- **EXERCISE AIM**
Go through the listing and write out all of it exactly.

'''

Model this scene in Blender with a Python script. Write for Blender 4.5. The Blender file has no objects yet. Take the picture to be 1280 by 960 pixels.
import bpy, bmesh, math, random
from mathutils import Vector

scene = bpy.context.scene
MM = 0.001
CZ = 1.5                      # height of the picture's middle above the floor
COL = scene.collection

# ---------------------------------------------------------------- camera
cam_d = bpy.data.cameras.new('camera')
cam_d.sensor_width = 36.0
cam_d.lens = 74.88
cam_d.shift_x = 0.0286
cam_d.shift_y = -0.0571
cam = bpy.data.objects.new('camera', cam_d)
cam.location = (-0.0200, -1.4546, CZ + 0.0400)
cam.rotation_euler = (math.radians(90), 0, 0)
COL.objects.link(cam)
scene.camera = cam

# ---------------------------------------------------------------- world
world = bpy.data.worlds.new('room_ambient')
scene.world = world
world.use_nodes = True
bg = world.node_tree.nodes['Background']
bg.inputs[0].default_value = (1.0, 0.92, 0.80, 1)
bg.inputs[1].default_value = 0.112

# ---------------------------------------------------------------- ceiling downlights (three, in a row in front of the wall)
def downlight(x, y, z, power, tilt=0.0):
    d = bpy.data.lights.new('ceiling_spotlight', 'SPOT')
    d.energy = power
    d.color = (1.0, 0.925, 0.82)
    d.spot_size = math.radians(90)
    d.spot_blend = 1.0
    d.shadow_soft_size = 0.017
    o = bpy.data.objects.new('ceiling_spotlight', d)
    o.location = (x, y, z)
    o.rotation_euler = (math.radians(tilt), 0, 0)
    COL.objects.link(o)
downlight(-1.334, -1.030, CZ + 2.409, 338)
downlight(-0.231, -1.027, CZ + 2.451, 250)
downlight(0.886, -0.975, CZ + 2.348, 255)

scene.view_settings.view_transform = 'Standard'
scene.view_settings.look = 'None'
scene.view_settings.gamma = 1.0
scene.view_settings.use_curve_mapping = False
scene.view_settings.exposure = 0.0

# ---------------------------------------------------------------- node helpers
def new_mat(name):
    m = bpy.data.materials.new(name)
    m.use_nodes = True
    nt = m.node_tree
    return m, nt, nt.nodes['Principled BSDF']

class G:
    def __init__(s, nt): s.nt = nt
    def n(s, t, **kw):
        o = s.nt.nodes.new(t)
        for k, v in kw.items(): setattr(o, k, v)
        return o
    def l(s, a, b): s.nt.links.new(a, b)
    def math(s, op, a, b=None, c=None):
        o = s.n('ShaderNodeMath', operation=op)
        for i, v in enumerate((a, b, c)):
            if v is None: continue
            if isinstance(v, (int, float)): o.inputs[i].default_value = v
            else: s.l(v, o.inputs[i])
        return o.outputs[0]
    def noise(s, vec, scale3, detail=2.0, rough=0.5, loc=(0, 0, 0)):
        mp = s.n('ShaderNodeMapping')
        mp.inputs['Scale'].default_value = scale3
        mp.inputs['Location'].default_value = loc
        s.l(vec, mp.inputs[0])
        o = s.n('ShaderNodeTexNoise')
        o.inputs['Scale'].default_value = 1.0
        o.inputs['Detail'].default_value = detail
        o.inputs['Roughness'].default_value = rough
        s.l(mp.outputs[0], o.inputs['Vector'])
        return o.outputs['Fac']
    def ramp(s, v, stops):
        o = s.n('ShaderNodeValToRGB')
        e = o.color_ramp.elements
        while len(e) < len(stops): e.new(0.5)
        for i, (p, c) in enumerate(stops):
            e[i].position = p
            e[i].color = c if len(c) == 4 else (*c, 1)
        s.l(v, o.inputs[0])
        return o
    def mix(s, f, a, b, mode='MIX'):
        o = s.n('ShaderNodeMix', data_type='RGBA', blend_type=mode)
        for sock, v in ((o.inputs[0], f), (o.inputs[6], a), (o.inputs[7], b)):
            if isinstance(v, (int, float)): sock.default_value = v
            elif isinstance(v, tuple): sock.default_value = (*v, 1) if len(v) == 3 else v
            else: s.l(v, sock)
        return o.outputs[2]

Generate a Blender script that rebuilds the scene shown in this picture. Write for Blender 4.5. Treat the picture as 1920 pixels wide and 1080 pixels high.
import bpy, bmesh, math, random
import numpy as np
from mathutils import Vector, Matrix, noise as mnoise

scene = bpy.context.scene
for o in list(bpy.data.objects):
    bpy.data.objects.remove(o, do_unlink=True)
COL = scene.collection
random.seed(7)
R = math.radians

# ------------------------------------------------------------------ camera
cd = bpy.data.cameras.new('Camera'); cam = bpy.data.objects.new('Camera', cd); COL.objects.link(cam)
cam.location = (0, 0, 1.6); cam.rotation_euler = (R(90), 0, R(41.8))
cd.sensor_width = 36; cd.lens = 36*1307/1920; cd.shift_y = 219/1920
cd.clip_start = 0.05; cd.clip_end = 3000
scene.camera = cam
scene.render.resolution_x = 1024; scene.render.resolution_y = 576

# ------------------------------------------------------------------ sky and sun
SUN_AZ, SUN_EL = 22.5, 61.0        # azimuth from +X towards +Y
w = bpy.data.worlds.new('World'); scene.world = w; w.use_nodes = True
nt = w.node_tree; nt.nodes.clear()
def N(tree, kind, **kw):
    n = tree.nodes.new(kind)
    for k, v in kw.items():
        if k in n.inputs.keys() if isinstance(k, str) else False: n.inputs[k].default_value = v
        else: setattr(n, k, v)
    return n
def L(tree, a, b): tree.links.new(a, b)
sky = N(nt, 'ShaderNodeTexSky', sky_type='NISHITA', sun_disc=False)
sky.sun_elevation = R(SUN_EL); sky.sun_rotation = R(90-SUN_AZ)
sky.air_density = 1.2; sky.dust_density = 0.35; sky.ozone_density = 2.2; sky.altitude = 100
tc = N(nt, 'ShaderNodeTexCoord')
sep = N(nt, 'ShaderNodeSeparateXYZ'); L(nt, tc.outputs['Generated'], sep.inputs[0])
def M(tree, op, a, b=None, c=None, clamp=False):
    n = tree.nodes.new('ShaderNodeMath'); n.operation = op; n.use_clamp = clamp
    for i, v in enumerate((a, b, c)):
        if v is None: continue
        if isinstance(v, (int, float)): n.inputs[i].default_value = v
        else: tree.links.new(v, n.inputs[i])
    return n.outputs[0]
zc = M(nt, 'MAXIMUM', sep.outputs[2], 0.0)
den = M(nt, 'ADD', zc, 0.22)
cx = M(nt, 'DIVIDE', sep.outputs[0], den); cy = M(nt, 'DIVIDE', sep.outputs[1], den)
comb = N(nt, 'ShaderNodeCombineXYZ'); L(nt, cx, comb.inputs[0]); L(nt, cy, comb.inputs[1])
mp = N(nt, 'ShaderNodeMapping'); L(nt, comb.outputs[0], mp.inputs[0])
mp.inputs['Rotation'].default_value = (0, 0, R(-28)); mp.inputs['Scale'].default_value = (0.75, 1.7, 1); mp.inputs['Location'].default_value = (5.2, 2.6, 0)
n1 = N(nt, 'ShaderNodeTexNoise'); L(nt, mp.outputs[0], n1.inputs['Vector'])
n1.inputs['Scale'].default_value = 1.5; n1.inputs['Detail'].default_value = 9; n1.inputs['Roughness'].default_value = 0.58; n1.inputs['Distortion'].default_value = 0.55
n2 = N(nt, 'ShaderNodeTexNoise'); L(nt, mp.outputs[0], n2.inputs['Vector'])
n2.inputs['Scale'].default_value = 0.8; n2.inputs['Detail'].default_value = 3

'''

- **RESULT BELOW**
Model this scene in Blender with a Python script. Write for Blender 4.5. The Blender file has no objects yet. Take the picture to be 1280 by 960 pixels.
import bpy, bmesh, math, random
from mathutils import Vector

scene = bpy.context.scene
MM = 0.001
CZ = 1.5                      # height of the picture's middle above the floor
COL = scene.collection

# ---------------------------------------------------------------- camera
cam_d = bpy.data.cameras.new('camera')
cam_d.sensor_width = 36.0
cam_d.lens = 74.88
cam_d.shift_x = 0.0286
cam_d.shift_y = -0.0571
cam = bpy.data.objects.new('camera', cam_d)
cam.location = (-0.0200, -1.4546, CZ + 0.0400)
cam.rotation_euler = (math.radians(90), 0, 0)
COL.objects.link(cam)
scene.camera = cam

# ---------------------------------------------------------------- world
world = bpy.data.worlds.new('room_ambient')
scene.world = world
world.use_nodes = True
bg = world.node_tree.nodes['Background']
bg.inputs[0].default_value = (1.0, 0.92, 0.80, 1)
bg.inputs[1].default_value = 0.112

# ---------------------------------------------------------------- ceiling downlights (three, in a row in front of the wall)
def downlight(x, y, z, power, tilt=0.0):
    d = bpy.data.lights.new('ceiling_spotlight', 'SPOT')
    d.energy = power
    d.color = (1.0, 0.925, 0.82)
    d.spot_size = math.radians(90)
    d.spot_blend = 1.0
    d.shadow_soft_size = 0.017
    o = bpy.data.objects.new('ceiling_spotlight', d)
    o.location = (x, y, z)
    o.rotation_euler = (math.radians(tilt), 0, 0)
    COL.objects.link(o)
downlight(-1.334, -1.030, CZ + 2.409, 338)
downlight(-0.231, -1.027, CZ + 2.451, 250)
downlight(0.886, -0.975, CZ + 2.348, 255)

scene.view_settings.view_transform = 'Standard'
scene.view_settings.look = 'None'
scene.view_settings.gamma = 1.0
scene.view_settings.use_curve_mapping = False
scene.view_settings.exposure = 0.0

# ---------------------------------------------------------------- node helpers
def new_mat(name):
    m = bpy.data.materials.new(name)
    m.use_nodes = True
    nt = m.node_tree
    return m, nt, nt.nodes['Principled BSDF']

class G:
    def __init__(s, nt): s.nt = nt
    def n(s, t, **kw):
        o = s.nt.nodes.new(t)
        for k, v in kw.items(): setattr(o, k, v)
        return o
    def l(s, a, b): s.nt.links.new(a, b)
    def math(s, op, a, b=None, c=None):
        o = s.n('ShaderNodeMath', operation=op)
        for i, v in enumerate((a, b, c)):
            if v is None: continue
            if isinstance(v, (int, float)): o.inputs[i].default_value = v
            else: s.l(v, o.inputs[i])
        return o.outputs[0]
    def noise(s, vec, scale3, detail=2.0, rough=0.5, loc=(0, 0, 0)):
        mp = s.n('ShaderNodeMapping')
        mp.inputs['Scale'].default_value = scale3
        mp.inputs['Location'].default_value = loc
        s.l(vec, mp.inputs[0])
        o = s.n('ShaderNodeTexNoise')
        o.inputs['Scale'].default_value = 1.0
        o.inputs['Detail'].default_value = detail
        o.inputs['Roughness'].default_value = rough
        s.l(mp.outputs[0], o.inputs['Vector'])
        return o.outputs['Fac']
    def ramp(s, v, stops):
        o = s.n('ShaderNodeValToRGB')
        e = o.color_ramp.elements
        while len(e) < len(stops): e.new(0.5)
        for i, (p, c) in enumerate(stops):
            e[i].position = p
            e[i].color = c if len(c) == 4 else (*c, 1)
        s.l(v, o.inputs[0])
        return o
    def mix(s, f, a, b, mode='MIX'):
        o = s.n('ShaderNodeMix', data_type='RGBA', blend_type=mode)
        for sock, v in ((o.inputs[0], f), (o.inputs[6], a), (o.inputs[7], b)):
            if isinstance(v, (int, float)): sock.default_value = v
            elif isinstance(v, tuple): sock.default_value = (*v, 1) if len(v) == 3 else v
            else: s.l(v, sock)
        return o.outputs[2]

Generate a Blender script that rebuilds the scene shown in this picture. Write for Blender 4.5. Treat the picture as 1920 pixels wide and 1080 pixels high.
import bpy, bmesh, math, random
import numpy as np
from mathutils import Vector, Matrix, noise as mnoise

scene = bpy.context.scene
for o in list(bpy.data.objects):
    bpy.data.objects.remove(o, do_unlink=True)
COL = scene.collection
random.seed(7)
R = math.radians

# ------------------------------------------------------------------ camera
cd = bpy.data.cameras.new('Camera'); cam = bpy.data.objects.new('Camera', cd); COL.objects.link(cam)
cam.location = (0, 0, 1.6); cam.rotation_euler = (R(90), 0, R(41.8))
cd.sensor_width = 36; cd.lens = 36*1307/1920; cd.shift_y = 219/1920
cd.clip_start = 0.05; cd.clip_end = 3000
scene.camera = cam
scene.render.resolution_x = 1024; scene.render.resolution_y = 576

# ------------------------------------------------------------------ sky and sun
SUN_AZ, SUN_EL = 22.5, 61.0        # azimuth from +X towards +Y
w = bpy.data.worlds.new('World'); scene.world = w; w.use_nodes = True
nt = w.node_tree; nt.nodes.clear()
def N(tree, kind, **kw):
    n = tree.nodes.new(kind)
    for k, v in kw.items():
        if k in n.inputs.keys() if isinstance(k, str) else False: n.inputs[k].default_value = v
        else: setattr(n, k, v)
    return n
def L(tree, a, b): tree.links.new(a, b)
sky = N(nt, 'ShaderNodeTexSky', sky_type='NISHITA', sun_disc=False)
sky.sun_elevation = R(SUN_EL); sky.sun_rotation = R(90-SUN_AZ)
sky.air_density = 1.2; sky.dust_density = 0.35; sky.ozone_density = 2.2; sky.altitude = 100
tc = N(nt, 'ShaderNodeTexCoord')
sep = N(nt, 'ShaderNodeSeparateXYZ'); L(nt, tc.outputs['Generated'], sep.inputs[0])
def M(tree, op, a, b=None, c=None, clamp=False):
    n = tree.nodes.new('ShaderNodeMath'); n.operation = op; n.use_clamp = clamp
    for i, v in enumerate((a, b, c)):
        if v is None: continue
        if isinstance(v, (int, float)): n.inputs[i].default_value = v
        else: tree.links.new(v, n.inputs[i])
    return n.outputs[0]
zc = M(nt, 'MAXIMUM', sep.outputs[2], 0.0)
den = M(nt, 'ADD', zc, 0.22)
cx = M(nt, 'DIVIDE', sep.outputs[0], den); cy = M(nt, 'DIVIDE', sep.outputs[1], den)
comb = N(nt, 'ShaderNodeCombineXYZ'); L(nt, cx, comb.inputs[0]); L(nt, cy, comb.inputs[1])
mp = N(nt, 'ShaderNodeMapping'); L(nt, comb.outputs[0], mp.inputs[0])
mp.inputs['Rotation'].default_value = (0, 0, R(-28)); mp.inputs['Scale'].default_value = (0.75, 1.7, 1); mp.inputs['Location'].default_value = (5.2, 2.6, 0)
n1 = N(nt, 'ShaderNodeTexNoise'); L(nt, mp.outputs[0], n1.inputs['Vector'])
n1.inputs['Scale'].default_value = 1.5; n1.inputs['Detail'].default_value = 9; n1.inputs['Roughness'].default_value = 0.58; n1.inputs['Distortion'].default_value = 0.55
n2 = N(nt, 'ShaderNodeTexNoise'); L(nt, mp.outputs[0], n2.inputs['Vector'])
n2.inputs['Scale'].default_value = 0.8; n2.inputs['Detail'].default_value = 3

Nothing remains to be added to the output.